(The Center Square) – Business groups on Friday cheered a U.S. Supreme Court decision that curbs federal regulatory authority.
The 1984 Chevron U.S.A., Inc. v. Natural Resources Defense Council, Inc. gave that power to federal agencies. In Friday’s decision, the nation’s highest court discarded the 1984 precedent directing federal courts to defer to agency legal interpretations when the statutory language passed by Congress is ambiguous.
The Supreme Court ruling held that “The Administrative Procedure Act requires courts to exercise their independent judgment in deciding whether an agency has acted within its statutory authority, and courts may not defer to an agency interpretation of the law simply because a statute is ambiguous; Chevron is overruled.”

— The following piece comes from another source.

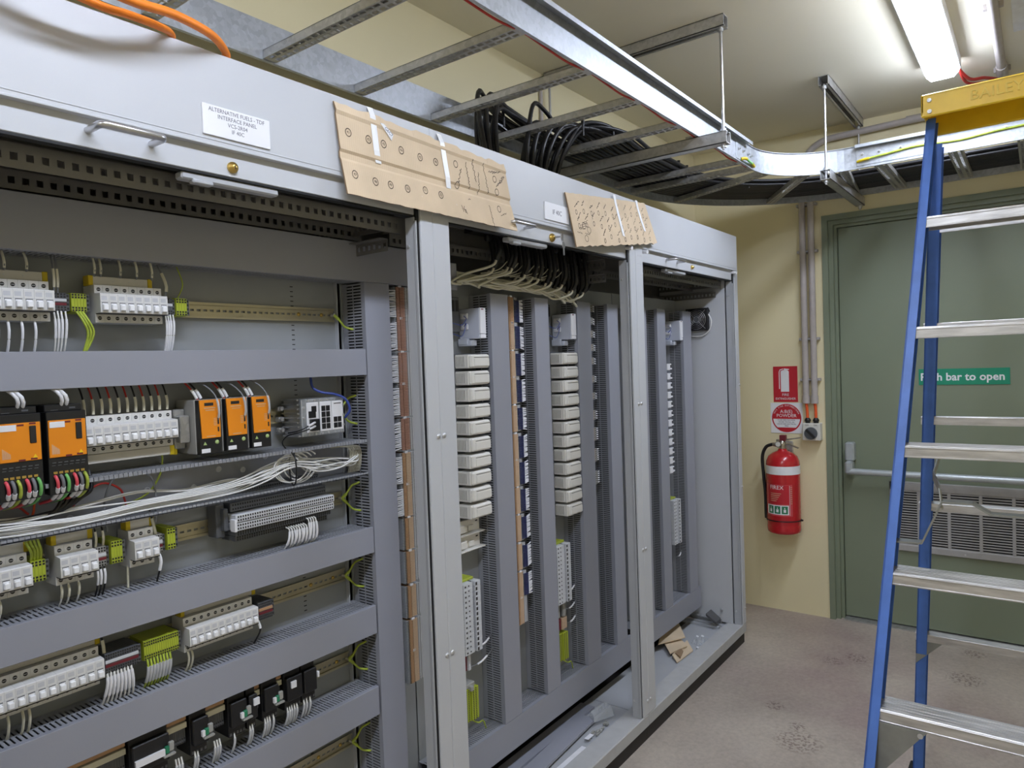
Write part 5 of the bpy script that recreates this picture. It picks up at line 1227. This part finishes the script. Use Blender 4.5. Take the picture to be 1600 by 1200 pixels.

Beth Milito, executive director of NFIB’s Small Business Legal Center, said it was a win for businesses.
“For 40 years, Chevron deference has allowed administrative agencies to enact regulations with little accountability,” she said. “Finally, Main Street can breathe a sigh of relief. Abandoning Chevron will hold agencies accountable and level the playing field in court cases between small businesses and administrative agencies. NFIB hopes that the Supreme Court’s elimination of Chevron deference will remove significant power from unelected bureaucrats.”

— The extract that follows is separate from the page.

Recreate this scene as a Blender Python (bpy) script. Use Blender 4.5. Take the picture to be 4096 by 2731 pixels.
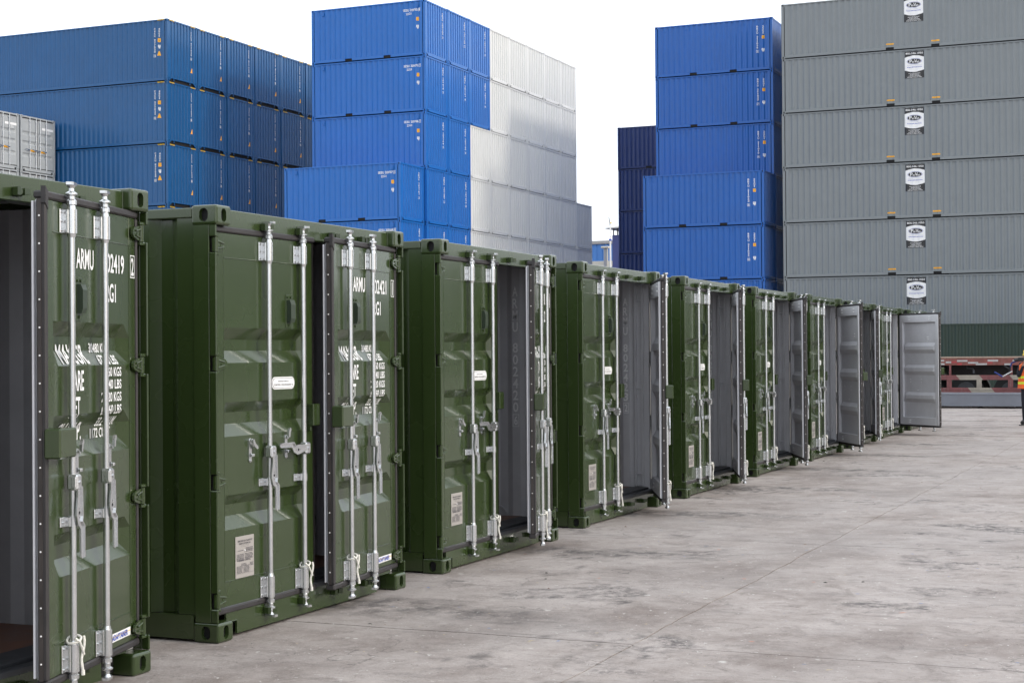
import bpy, bmesh, math, random
from mathutils import Vector, Matrix
R = math.radians
random.seed(7)
for o in list(bpy.data.objects): bpy.data.objects.remove(o)
S = bpy.context.scene
COL = S.collection

# ------------------------------------------------------------------ camera
YAW, PITCH, ROLL, CAMH = R(23.174), R(0.452), R(-0.4126), 1.694
cam = bpy.data.cameras.new('camera'); cam.sensor_width = 36; cam.lens = 56.29
cam.clip_start = 0.1; cam.clip_end = 4000
co = bpy.data.objects.new('camera', cam); COL.objects.link(co); S.camera = co
f = Vector((math.cos(PITCH)*math.cos(YAW), math.cos(PITCH)*math.sin(YAW), math.sin(PITCH)))
r = Vector((math.sin(YAW), -math.cos(YAW), 0)); u = r.cross(f)
r2 = r*math.cos(ROLL)+u*math.sin(ROLL); u2 = -r*math.sin(ROLL)+u*math.cos(ROLL)
co.matrix_world = Matrix.Translation((0, 0, CAMH)) @ Matrix((r2, u2, -f)).transposed().to_4x4()

# ------------------------------------------------------------------ sky, sun, exposure
SUN_AZ, SUN_EL = R(-83.7), R(26.4)          # azimuth the light comes from, counted from +X towards +Y
w = bpy.data.worlds.new('World'); S.world = w; w.use_nodes = True
nt = w.node_tree; nt.nodes.clear()
def N(t, tree, **kw):
    n = tree.nodes.new(t)
    for k, v in kw.items(): setattr(n, k, v)
    return n
sky = N('ShaderNodeTexSky', nt, sky_type='NISHITA', sun_disc=False)
sky.sun_elevation = SUN_EL; sky.sun_rotation = R(90)-SUN_AZ; sky.air_density = 1.2; sky.dust_density = 4
tc = N('ShaderNodeTexCoord', nt); no = N('ShaderNodeTexNoise', nt); no.inputs['Scale'].default_value = 2.2
no.inputs['Detail'].default_value = 4
nt.links.new(tc.outputs['Generated'], no.inputs['Vector'])
cr = N('ShaderNodeValToRGB', nt)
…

In Loper Bright Enterprises v. Gina Raimondo, Loper Bright Enterprises sued the Department of Commerce in 2020 over a regulation that required fisheries to have a monitor on herring fishing boats that reports on compliance with federal regulations. The fisheries would pay $700 a day for this monitor. A lower court deferred to the federal agency. The fisheries took their case to the U.S. Supreme Court.
The court’s decision was the second recent move by the court to pare back the federal government’s regulatory powers. In SEC vs. Jarksey, the court ruled this week that individuals and companies brought before agency-employed administrative judges have a right to a jury trial.